O doutrinador, Paulo Luiz Netto Lobo enumera, ainda, como princípio social do contrato, além da função social do contrato e da boa-fé objetiva, o princípio da equivalência material do contrato, que estaria indiretamente incluído nos arts. 423 e 424, que disciplinam o contrato de adesão, ao favorecer o aderente quando da interpretação do contrato de adesão e declarar a nulidade das cláusulas que impliquem renúncia antecipada do aderente a direito resultante da natureza do negócio. Esse princípio busca preservar o equilíbrio real de direitos e obrigações no contrato, antes, durante e após a execução, a proporcionalidade, rompendo, assim a barreira de contenção da igualdade jurídica formal, que caracterizou a concepção tradicional dos contratos. Parte da doutrina, entretanto, considera que esse princípio tem sede nos arts. 317, 478 e 479, do Código de 2002, que absorveram a teoria da imprevisão, versando sobre resolução e revisão contratual.  

Além do mais, existe a lesão, lesão esta sofrida pelo produtor, lesão que é um vício da vontade, para que se configure a lesão, de acordo com o art. 157, do Código Civil, é necessário uma das partes aproveitar-se da outra parte, quando da celebração do contrato, o que resulta num desequilíbrio entre as partes.

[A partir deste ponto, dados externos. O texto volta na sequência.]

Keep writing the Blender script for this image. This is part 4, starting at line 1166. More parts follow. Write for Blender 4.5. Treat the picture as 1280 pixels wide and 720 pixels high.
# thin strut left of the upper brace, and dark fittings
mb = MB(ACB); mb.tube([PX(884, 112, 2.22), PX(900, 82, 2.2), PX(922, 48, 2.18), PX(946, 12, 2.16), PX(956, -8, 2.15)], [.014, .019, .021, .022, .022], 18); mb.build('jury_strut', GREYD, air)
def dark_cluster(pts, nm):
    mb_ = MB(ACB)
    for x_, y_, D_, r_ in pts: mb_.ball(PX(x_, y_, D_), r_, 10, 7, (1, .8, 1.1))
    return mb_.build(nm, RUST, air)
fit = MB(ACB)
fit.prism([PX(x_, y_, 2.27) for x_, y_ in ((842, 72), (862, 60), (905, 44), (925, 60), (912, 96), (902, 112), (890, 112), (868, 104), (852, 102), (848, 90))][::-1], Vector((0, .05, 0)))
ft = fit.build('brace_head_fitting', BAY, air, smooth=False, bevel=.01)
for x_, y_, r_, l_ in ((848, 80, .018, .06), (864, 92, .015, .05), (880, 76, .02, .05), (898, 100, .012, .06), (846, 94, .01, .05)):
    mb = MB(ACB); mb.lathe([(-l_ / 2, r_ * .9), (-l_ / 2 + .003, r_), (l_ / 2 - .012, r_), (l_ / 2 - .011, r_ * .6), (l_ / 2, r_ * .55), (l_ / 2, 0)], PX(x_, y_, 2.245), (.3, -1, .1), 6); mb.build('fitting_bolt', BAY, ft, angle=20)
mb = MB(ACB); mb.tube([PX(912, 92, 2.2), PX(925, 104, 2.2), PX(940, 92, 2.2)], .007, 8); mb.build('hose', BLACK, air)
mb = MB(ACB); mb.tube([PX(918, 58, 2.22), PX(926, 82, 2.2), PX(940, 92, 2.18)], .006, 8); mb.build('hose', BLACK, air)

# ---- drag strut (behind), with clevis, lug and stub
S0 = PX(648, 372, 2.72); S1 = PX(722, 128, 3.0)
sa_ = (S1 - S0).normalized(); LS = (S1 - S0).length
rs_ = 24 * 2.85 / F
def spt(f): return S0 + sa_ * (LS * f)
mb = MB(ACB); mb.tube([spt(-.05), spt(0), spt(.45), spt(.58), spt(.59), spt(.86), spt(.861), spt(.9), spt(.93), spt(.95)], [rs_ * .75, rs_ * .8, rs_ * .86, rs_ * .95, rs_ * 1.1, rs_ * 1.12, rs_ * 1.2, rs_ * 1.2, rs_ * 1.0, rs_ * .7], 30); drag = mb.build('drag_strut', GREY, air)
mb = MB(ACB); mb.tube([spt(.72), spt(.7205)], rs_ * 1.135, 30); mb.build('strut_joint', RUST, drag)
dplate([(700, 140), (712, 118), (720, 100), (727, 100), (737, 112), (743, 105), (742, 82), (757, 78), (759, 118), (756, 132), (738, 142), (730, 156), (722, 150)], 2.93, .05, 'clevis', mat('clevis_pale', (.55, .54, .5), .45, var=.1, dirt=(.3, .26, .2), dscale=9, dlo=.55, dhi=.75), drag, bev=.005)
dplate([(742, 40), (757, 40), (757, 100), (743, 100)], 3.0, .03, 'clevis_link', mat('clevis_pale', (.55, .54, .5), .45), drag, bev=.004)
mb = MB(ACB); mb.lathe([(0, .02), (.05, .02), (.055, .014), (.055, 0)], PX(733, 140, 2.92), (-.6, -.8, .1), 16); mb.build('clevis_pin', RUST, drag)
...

Nem uma criança, ou ainda qualquer pessoa por mais simples que seja, seria capaz de ignorar ou negar o prejuízo permanente do produtor rural ante a situação aqui referida. Compete a ele, o produtor rural, munido da lei, cônscio de seus direitos e na defesa de sua categoria, imbuído de um espírito de luta pelo direito e de defesa dos interesses da própria sociedade, buscar amparo jurisdicional e sair vencedor deste embate que é a causa em primeira análise de todos nós.